[Records with scene code]
========

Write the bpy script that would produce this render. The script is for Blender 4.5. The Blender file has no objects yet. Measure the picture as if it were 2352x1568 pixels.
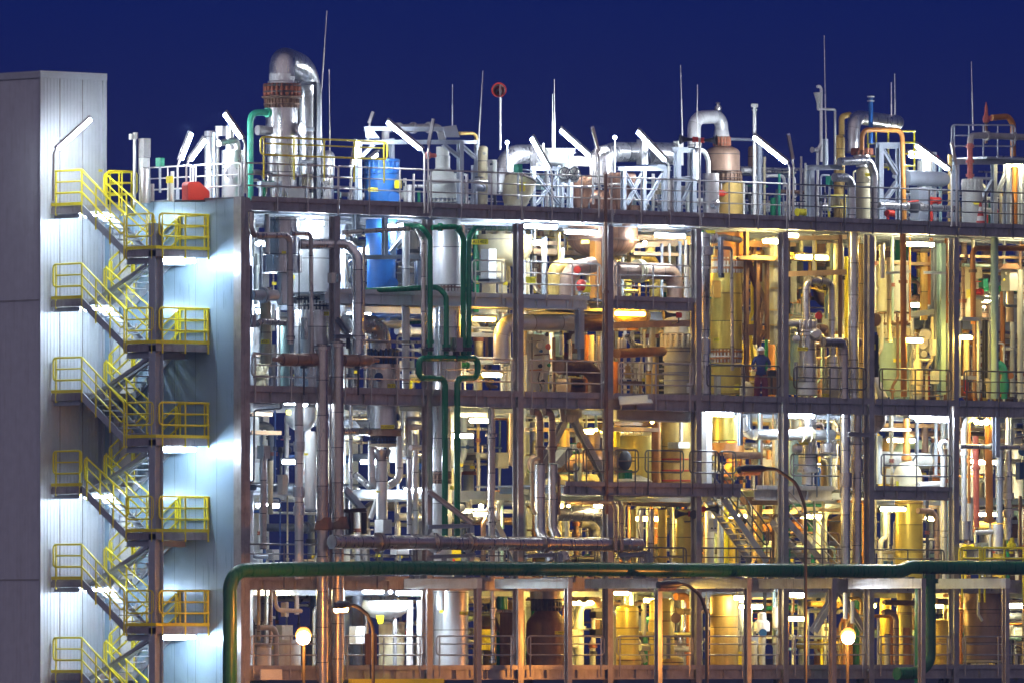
import bpy, math, random
from mathutils import Vector as V, Matrix
random.seed(7)
sc = bpy.context.scene
COL = sc.collection
# ---------------------------------------------------------------- camera frame
# the plant front runs along +X, depth into the plant is +Y, up is Z (metres)
TH = math.radians(42.0)
FPX = 25000.0            # focal length in pixels of a 2352 px wide picture
EYE = 6.0
HOR = 1490.0             # horizon row of that picture
FW = V((math.sin(TH), math.cos(TH), 0)); RT = V((math.cos(TH), -math.sin(TH), 0))
D0 = 338.0
CAM = -(FW * D0 + RT * ((553 - 1176) / FPX * D0)); CAM.z = EYE

def W(x, y, v):
    """world point on the plane Y = v that a photo measurement (2352 x 1568) refers to"""
    d = FW + RT * ((x - 1176) / FPX) + V((0, 0, (HOR - y) / FPX))
    t = (v - CAM.y) / d.y
    return CAM + d * t
def S(x, v):
    """pixels per metre at that place"""
    return FPX / (W(x, HOR, v) - CAM).dot(FW)
def VX(x, u):
    """depth v at which a line u = const crosses the picture column x"""
    p = V((u, 0, 0)) - CAM; a, b = p.dot(RT), p.dot(FW); k = x - 1176
    return (k * b - FPX * a) / (FPX * RT.y - k * FW.y)
# ---------------------------------------------------------------- materials
def nd(nt, t, **k):
    n = nt.nodes.new(t)
    for a, b in k.items():
        if a.startswith('_'): setattr(n, a[1:], b)
        else: n.inputs[a.replace('__', ' ')].default_value = b
    return n
def lk(nt, a, b): nt.links.new(a, b)
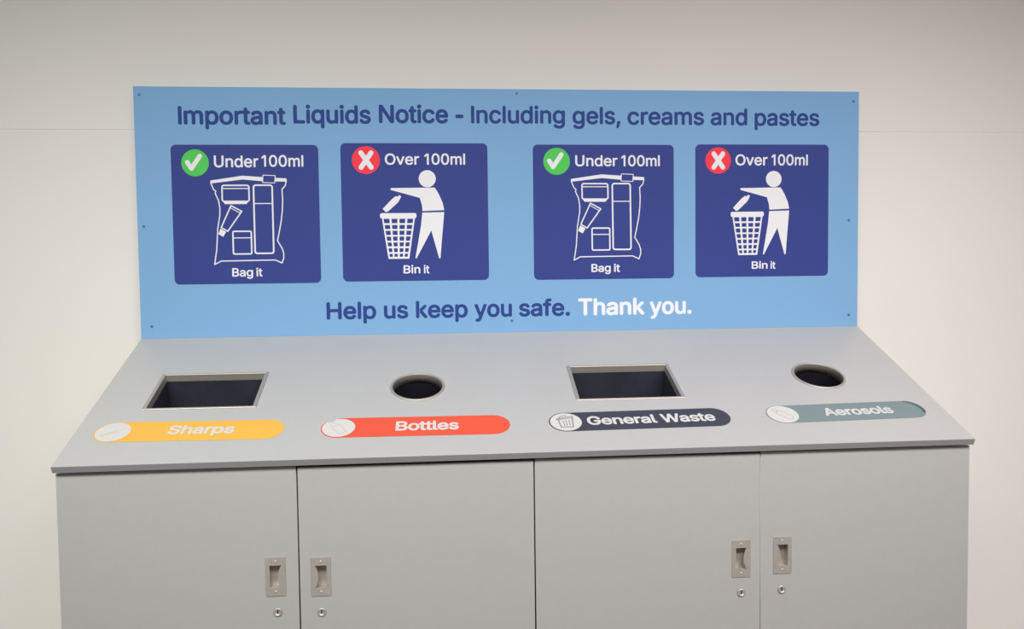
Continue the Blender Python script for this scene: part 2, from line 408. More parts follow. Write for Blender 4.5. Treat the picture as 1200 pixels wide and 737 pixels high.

========

GOAL OF THE EXERCISE> Give the number of lines in the material above that have the word "pixels" in them, and nothing more.

SOLUTION TO THIS EXERCISE> 4